[mythtv-users] "Normal" storage requirements?
Ray Olszewski
ray at comarre.com
Wed Jun 4 11:02:10 EDT 2003
At 11:33 AM 6/4/2003 -0500, Ben Davis wrote:
>This is more of a poll to see what kind of storage you all have on your
>myth boxes, and also the total amount of recording hours you've got,
>whether it be on one box or several boxes networked together.
>
>TIVO boasts being able to record up to 80 hours. What would it take to do
>80 hours on a Myth Box? (I guess this would also depend on compression
>methods used)
Actually, TiVo's "up to" phrasing is a signal that on a TiVo, it also
depends on the compression (quality level) chosen.
MPEG4 encoding on a Myth host can range from roughly 600 MB/hr to 2000 MB
(2 GB)/hr. From that, you (or anyone) can do the storage arithmetic.
(Someone else will have to help with the other capture formats -- RTJPEG
and MPEG2/ivtv.) I'm pretty sure that Myth's lowest quality (associated
with those MPEG4 numbers) is far better than the quality level TiVo assumes
for 80 hours ... but I don't own a TiVo so have not been able to do
like-to-like comparisons, so that comment is more a guess than a firm opinion.

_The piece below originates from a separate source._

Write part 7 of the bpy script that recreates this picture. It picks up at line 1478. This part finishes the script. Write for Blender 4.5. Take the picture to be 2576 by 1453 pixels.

My Myth host has 120 GB of storage (/home/mythtv) on hdc (it has a second,
small hard drive on hda that holds everything except /home) . The one I'm
building for a colleague has 180 GB (set up the same way as my host). So
far, I only use these for short-term, time-shifting storage; I haven't done
the work yet to transform Myth captures into edited, "keeper" video. Each
of these hosts has room for 2 more drives, when money permits and the need
arises.
My non-Myth recording host has roughly 450 GB of video storage, spread over
3 drives (added incrementally), holding DivX captures done at about 500 MB/hr.
There is no such thing as "normal" here, though. It all depends on your
purpose (and the size of your wallet).